The ISPs have two problems that they probably didn't anticipate. The first is that the competition between the cable and telcos have resulted in dramatically greater bandwidth. The second problem is that there are now services that can eat up all that bandwidth. Most people would not notice the difference between two and ten megs per second. Web pages don't speed up much after a certain point. But, download hi-def movies and the difference is large. Also, ISPs planned on the Internet being used when a person was home and on the computer. Soon, your computer may be an Internet-based Tivo downloading huge files all day long.
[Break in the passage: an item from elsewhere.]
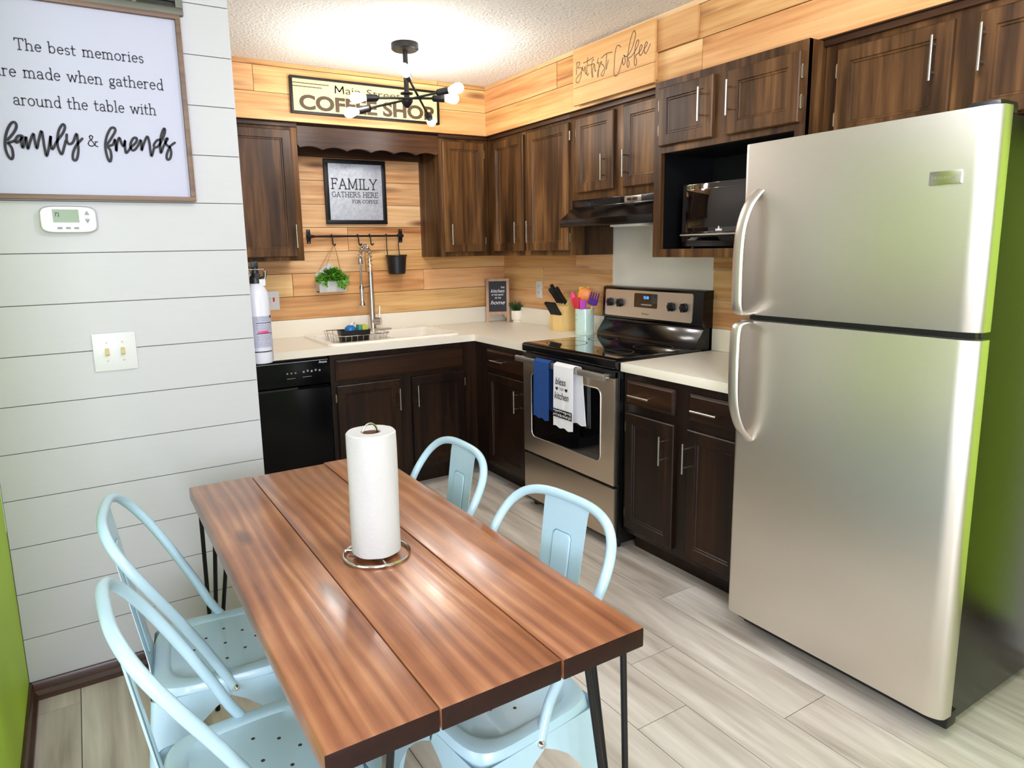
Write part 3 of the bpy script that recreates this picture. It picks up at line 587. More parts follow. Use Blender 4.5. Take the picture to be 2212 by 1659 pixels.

The result is that ISPs have run into a wall that is partly of their causing and partly a result of circumstances. They cannot cut back speeds and keep the same prices. I don't think they can raise the prices -- of course, they have been all too good at increasing cable TV prices. I think they will do one of two things. They will fight even harder in Congress to get bills passed that will allow for tiered performance on the Internet. This will allow them to charge you more if you want the ability to download a movie or to use Skype without it voice breaking up. The second game they can play is to screw up the applications they don't like and hope users will think it's the application's fault and thus stop using it. This has been tried by ComCast and by Rogers (in Canada). We'll see what will happen in the courts.

What does this all mean for you? Most likely, applications your are using now will be okay most of the time, but you may find that advanced features, such as Voice over IP, multimedia downloads, and remote control of computers at work will either be more error-prone or will be a "premium" service.